Acuada, a população tem reagido por meio de manifestações públicas. Este ano já foram quatro, a última no sábado 21, na Praia de Icaraí, organizada por universitários que fundaram o movimento Niterói Quer Paz. “Não somos contra a pacificação do Rio, mas queremos um plano de segurança para Niterói também”, explicou o estudante Raphael Costa, 17 anos. “A população cresceu e o número de policiais diminuiu”, diz Costa, referindo-se ao fato de que na década de 80 havia 1,2 mil PMs na cidade e hoje são cerca de 700. O secretário de Segurança Pública do Estado, José Mariano Beltrame, reconheceu que o município pode estar sendo invadido por criminosos cariocas e anunciou medidas de emergência para conter a violência.

A principal delas é a instalação de duas Companhias de Polícia, cada uma com 100 homens, em duas favelas de Niterói: Cavalão, na zona sul, e Estado, no centro.

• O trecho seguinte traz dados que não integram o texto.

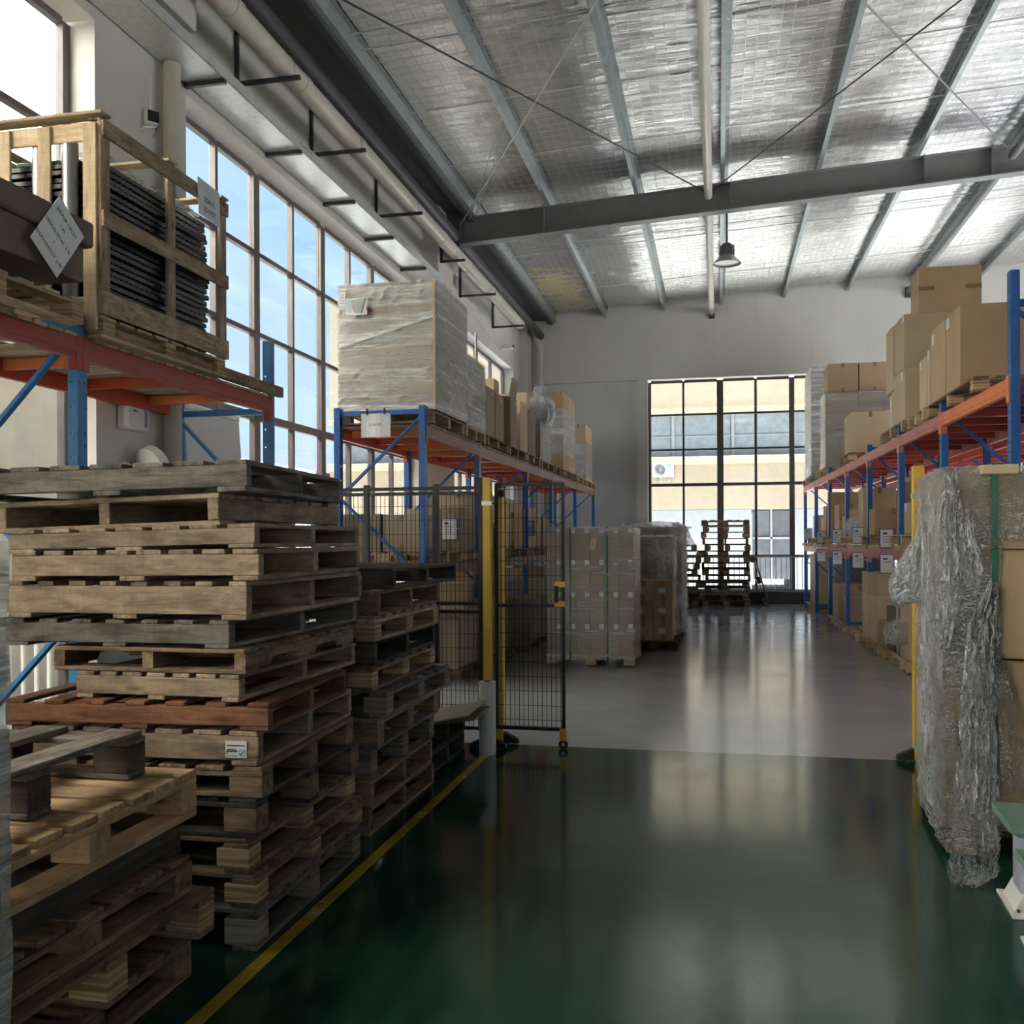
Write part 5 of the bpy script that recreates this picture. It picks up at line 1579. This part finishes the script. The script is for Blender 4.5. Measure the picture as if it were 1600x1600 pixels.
pallet('B', .62, 1.1, .13, (-.55, 13.2, .003), 0, 'wood_dark', 'dark pallet under the small labelled cartons in the aisle')
t = load('film-draped load of brown cartons behind the small labelled cartons', (-1.25, -.64, 13.95, 14.9, .003, 1.56), (2, 1, 3), 'film_clear', None, ('wood_dark', 'wood_dark'), .13, 'card', seed=22, amp=.02)
link('loose_film', film_patch([(-.20, -.52, 1.50), (.10, -.56, 1.52), (.42, -.53, .35), (.28, -.55, .30)], 8, 16, .02, 'film_loose', 14), t)
t = load('large film-topped load behind the draped cartons in the aisle', (-1.55, -.55, 15.1, 16.2, .003, 1.72), (2, 1, 2), 'film_clear', None, ('wood_dark', 'wood_dark'), .13, 'card', seed=23, amp=.03)
blob_film('loose_film', [(.02, .16), (.3, .13), (.42, .05), (.46, -.1), (.5, -.25)], 0.1, 0, 1.66, t, seed=6, n=30, sq=1.0, mat='film_loose', amp=.04)
load('dark narrow load with bright film along its aisle side', (-1.10, -.72, 17.9, 19.1, .003, 1.50), (1, 1, 2), 'film', None, ('wood_dark', 'wood_dark'), .10, 'card_dark', seed=24, amp=.015)
carton((-.95, -.70, 21.6, 22.3, .14, 1.25), 'brown carton by the far window left of the pallet stacks', 'card', tape=None)
pallet('BY', .75, 1.0, .13, (-.66, 21.5, .003), 0, 'wood_brown', 'pallet under the brown carton by the far window')

def far_stack(x, y, n, lx, label, group, jit, seed):
    random.seed(seed)
    z = .003
    nm = ['bottom', 'second', 'third', 'fourth', 'fifth', 'sixth', 'seventh', 'eighth', 'ninth', 'tenth', 'eleventh', 'twelfth', 'thirteenth', 'fourteenth']
    for i in range(n):
        h = random.choice([.135, .14, .145])
        pallet(random.choice(['B', 'B', 'BY', 'SY']), lx + random.uniform(-.05, .05), 1.0, h, (x + random.uniform(-jit, jit), y + random.uniform(-.03, .03), z), R(random.uniform(-1.5, 1.5)),
               random.choice(['wood_brown', 'wood_tan', 'wood_dark', 'wood_brown']), '%s pallet from the floor in %s' % (nm[i], label), group, blk=random.choice(['wood_brown', 'wood_tan', 'ply']), nb=6, gap=.3)
        z += h + .001
far_stack(.70, 22.35, 14, 1.05, 'the tall stack before the far window', 'pallets before the far window', .03, 5)
far_stack(-.42, 22.35, 10, .9, 'the shorter stack left of the tall far stack', 'pallets left of the far window stack', .06, 9)
p = pallet('B', 1.15, .9, .13, (1.03, 22.55, 0.01), 0, 'wood_tan', 'single pallet leaning on edge against the tall far stack', tilt=(0, R(73)))

t = thing('pole', 'thin cream pole standing behind the second wrapped box on the middle rack', 'pole', (-3.05, 12.04, zt))
link('tube', MB().tube((0, 0, 0), (0, 0, 1.30), .017, 10).mesh('tube', 'pvc', smooth=True), t)
link('cap', MB().tube((0, 0, 1.30), (0, 0, 1.32), .02, 10).mesh('cap', 'white_plastic', smooth=True), t)

# ---------------------------------------------------------------- right rack, top level
rp = lambda ya, yb, lab: (ya, yb, lab)
rack_pallets(xr, -1, 2.725, [(21.0, 22.7, 'farthest pallet on top of the right rack under shiny wrapped boxes'), (18.6, 20.2, 'pallet under the nearer shiny wrapped load on the right rack'),
                             (15.6, 16.7, 'pallet under the single square carton on the right rack'), (11.5, 13.0, 'pallet under the tall leaning carton stack on the right rack'),
                             (10.45, 11.3, 'small pale pallet under the two small cartons on the right rack'), (8.6, 10.4, 'pallet under the two big tan cartons on the right rack')],
             ['wood_tan', 'wood_pale', 'wood_brown'], '', h=.13, group='pallets on the right rack top')
zt = 2.86
load('shiny film-wrapped upper and lower boxes at the far end of the right rack', (1.93, 3.25, 21.1, 22.5, zt, 5.15), (1, 1, 3), 'film_heavy', None, None, 0, 'card_grey', seed=31)
load('shiny wrapped tall box stack on the right rack, front of the farthest one', (1.97, 3.12, 18.75, 19.6, zt, 4.25), (2, 1, 2), 'film', None, None, 0, 'card_grey', seed=32)
for i in range(2):
    carton((2.02 + i * .56, 2.56 + i * .56, 18.8, 19.5, 4.262, 4.80), '%s brown carton on top of the wrapped stack of the right rack' % ('left', 'right')[i], 'card', 'cartons on the right wrapped stack')
CR = [
 ((2.03, 2.60, 15.69, 16.5, zt, 3.49), 'single square tan carton on the right rack between wrapped boxes and tall stack', 'card_light', [('L', .8, .9, 0.10, .05)]),
 ((2.085, 2.66, 11.62, 12.5, zt, 3.46), 'lower carton of the tall leaning stack on the right rack', 'card_light', [('L', .2, .88, 0.10, .10), ('L', .75, .85, 0.10, .08)]),
 ((2.085, 2.80, 11.66, 12.25, 3.468, 4.08), 'slightly tilted middle carton of the tall stack on the right rack', 'card_light', [('L', .1, .93, 0.10, .09)]),
 ((2.07, 2.60, 12.28, 12.75, 3.30, 4.08), 'narrow carton tilting off the tall stack towards the aisle', 'card_light', None),
 ((2.26, 2.93, 11.74, 12.2, 4.083, 4.62), 'tan taped carton at the very top of the right rack stack', 'card', None),
 ((2.128, 2.72, 9.26, 9.80, zt + .02, 3.61), 'front big tan carton behind the nearest right upright', 'card', [('L', .86, .90, 0.11, .10)]),
 ((2.122, 2.72, 9.82, 10.42, zt + .02, 3.61), 'second big tan carton behind the front one on the right rack', 'card', [('L', .86, .86, 0.11, .10)]),
 ((2.75, 3.15, 9.26, 10.42, zt + .02, 3.66), 'big tan carton at the right border behind the blue upright', 'card', None),
 ((2.11, 2.5, 10.60, 10.94, zt + .01, 3.40), 'small pale carton on the small pallet of the right rack', 'card_light', [('L', .8, .88, 0.08, .07)]),
 ((2.115, 2.5, 10.46, 10.57, zt + .01, 3.45), 'narrow pale carton beside the big tan cartons', 'card_light', [('L', .5, .9, 0.08, .08)]),
]
for bx, lab, mat, stk in CR:
    carton(bx, lab, mat, 'cartons on top of the right rack', stick=stk)
tc_ = [o for o in bpy.data.objects if o.get('label', '').startswith('tan taped carton')][0]
for x in (-.25, .25):
    link('tape', MB().box(x - .085, x + .085, -.2315, -.2295, .27, .32).mesh('tape', 'tape'), tc_)
link('tape', MB().box(-.3365, -.3345, -.23, .23, .27, .32).mesh('tape', 'tape'), tc_)

# ---------------------------------------------------------------- right rack, lower level: cartons and framed signs
rack_pallets(xr, -1, 1.44, [(20.6, 21.7, 'farthest pallet on the right rack lower level'), (18.3, 19.6, 'second farthest pallet on the right rack lower level'), (15.9, 17.2, 'third pallet from the far end of the right lower level'),
                            (13.6, 15.2, 'pallet near the middle of the right rack lower level'), (10.9, 12.4, 'nearest visible pallet on the right rack lower level')],
             ['wood_pale', 'wood_tan'], '', h=.12, group='pallets on the right rack lower level')
z = 1.57
CRL = [
 ((1.98, 2.35, 20.7, 21.3, z, 2.02), 'far narrow carton on the right rack lower level', 'card_light'),
 ((2.00, 2.30, 19.0, 19.5, z, 2.15), 'pale film-sided carton on the lower right level', 'card_light'),
 ((2.02, 2.75, 18.4, 18.95, z, 1.96), 'brown carton at the base of the film-topped pile', 'card'),
 ((2.02, 2.70, 18.4, 18.95, 1.962, 2.38), 'wide brown carton on top of the film-topped pile', 'card'),
 ((2.06, 2.60, 16.5, 17.1, z, 1.90), 'carton with film at its corner on the lower right level', 'card_light'),
 ((2.07, 2.55, 15.95, 16.45, z, 1.98), 'upright brown carton behind the middle blue upright', 'card'),
 ((2.05, 2.50, 14.6, 15.1, z, 2.25), 'tall light-edged carton left of the near sign', 'card_light'),
 ((2.52, 2.95, 14.6, 15.1, z, 2.22), 'brown carton with film strip right of the tall carton', 'card'),
 ((2.07, 2.55, 13.7, 14.3, z, 1.93), 'square brown carton right behind the nearest framed sign', 'card'),
 ((2.14, 2.62, 11.6, 12.2, z, 1.93), 'light carton with a white label beside the yellow post', 'card_light'),
 ((2.66, 3.0, 11.2, 12.2, z, 2.3), 'tall carton at the back beside the yellow post', 'card_grey'),
 ((2.03, 2.45, 19.55, 20.2, z, 1.95), 'small carton between the two farthest signs of the upper row', 'card_light'),
 ((2.03, 2.45, 17.25, 17.9, z, 1.84), 'low carton behind the third sign of the upper row', 'card_light'),
 ((2.03, 2.45, 17.25, 17.9, 1.842, 2.12), 'brown carton on the low carton behind the third sign', 'card'),
 ((2.50, 3.0, 13.6, 14.4, z, 2.35), 'tall brown carton at the back behind the nearest sign', 'card'),
 ((2.06, 2.40, 15.3, 15.35, z, 1.62), 'flat carton edge beside the crumpled film wad', 'card'),
 ((2.2, 2.62, 12.3, 12.8, z, 2.2), 'upper brown carton by the nearest visible blue upright', 'card'),
]
for bx, lab, mat in CRL:
    carton(bx, lab, mat, 'cartons on the right rack lower level', stick=[('L', .5, .85, 0.15, .1)] if 'label' in lab else None)
blob_film('film_wad', [(.02, .30), (.08, .26), (.11, .12), (.08, .01), (.02, 0)], 0, 0, 0, tag(thing('film_wad', loc=(2.03, 15.4, 1.56)), 'blue-white wad of crumpled film on the lower right level', 'film'), seed=7)
nmz = ['nearest', 'second', 'third', 'fourth', 'farthest']
SGN = [(12.4, 1.53), (14.6, 1.58), (16.8, 1.577), (19.0, 1.564), (21.25, 1.65)]
for i, (y, z) in enumerate(SGN):
    framed_sign('%s of the upper row of framed signs on the right rack' % nmz[i], xr(y) - .07, y, z - .13, -1, w=.17, h=.24, lines=(3, 2, 2, 1, 1)[i])
for i, (y, z) in enumerate(SGN[:4]):
    framed_sign('%s of the lower row of framed signs on the right rack' % nmz[i], xr(y) - .07, y, 1.09, -1, w=.17, h=.24, lines=(1, 2, 2, 1)[i])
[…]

O policiamento motorizado também foi reforçado. Durante a inauguração de duas UPPs no Complexo do Alemão, na quarta-feira 18, o governador fluminense, Sérgio Cabral (PMDB), acenou com a hipótese de levar o projeto de pacificação para Niterói antes do previsto. “Se as medidas emergenciais não resolverem, nós vamos para a UPP (em Niterói)”, afirmou. É preciso agir para impedir que a escalada da violência manche os bons indicadores sociais e econômicos de Niterói.